Alex Hales and Jason Roy made a sub-standard total look positively inadequate within 5 overs, rattling along at ten an over and removing any sense of pressure from the equation.  Roy in particular was outstanding, demolishing a good attack while never slogging, while Hales, who has plenty of form for doing the same thing showed an excellent sense of game management in playing the supporting role to his partner.  By the time Hales was dismissed for 20 runs that were far more valuable than in the numbers, England were over half way to their target with the better part of 12 overs to get the remainder.

It wouldn’t be England without a small wobble, and two wickets in two balls supplied that – Eoin Morgan’s penchant for first ball dismissals coming to the fore once again – but England had this under control and pretty much in the bag even then, despite Scott Styris’ entirely understandable pleas for a couple more wickets.  Any prospect of the game going to the wire was removed by Jos Buttler brutally finishing the game off with an unbeaten 32 off 17 balls, yet ironically it was the present of Root, quietly going about his business that lent the sense of certainty to the outcome some time before.

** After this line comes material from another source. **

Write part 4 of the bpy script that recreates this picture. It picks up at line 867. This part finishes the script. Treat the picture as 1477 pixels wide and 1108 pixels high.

And so a nation rejoices, right?  Well not really.  As has been observed before, this whole competition has barely registered with the wider public.  In some ways that’s down to the perception (in the UK)  that T20 is the least important format of cricket, and when England won the thing back in 2010, it can’t be said that open top bus parades were the result.  Yet if the muted response to England’s first global tournament victory back then was the benchmark, this time it’s even more low key.  Sky’s coverage has been as thorough as it usually is – at least for the men (the protestations that the failure to cover the England women was out of their hands is nonsensical, Sky are a very high value partner for the ICC, one who can and do push their case with them) but the newspaper coverage has been a little scanty and relegated to the inside pages, and while the BBC have certainly promoted the event in their TV reminders (not adverts.  Oh no) it is without any sense that it has captured the zeitgeist.

The reality here is that cricket’s media footprint has declined to the point it’s a special interest sport, not a general interest one as it used to be. Here’s a little test for you:  when was the last time you heard someone say they hated cricket?  It’s so invisible they don’t have to any more, it doesn’t even exist as something to loathe.  That’s no reflection on this current team, who are playing T20 how it should be played – indeed how only a couple of England players in the past demanded it be – which means that they are doubly unfortunate to be doing all the right things at a time where people don’t really care any more.

This isn’t carping at the England team, and it’s certainly not berating the print media, who respond to what their readers wish to see.  But it is a dreadful missed opportunity that England can reach a world final, and rather than it be a catalyst for increased participation and interest, it merely serves to reinforce the sense of decline in importance for the wider public.  The vast majority of people will see this result only in a 60 second round up on the main evening news.  The showing of in game highlights has been a welcome development, so it isn’t that things aren’t being tried, with the proviso of refusing to recognise the bigger issue – the fear is that in England at least, it may be too late; not for the game, which will survive, but for cricket as a mainstream sport.

Reaching the final is a credit to this team, and they have every chance of winning the whole thing.  What a pity so few will notice. What a shame Jason Roy’s innings today won’t be the thing everyone is talking about work tomorrow.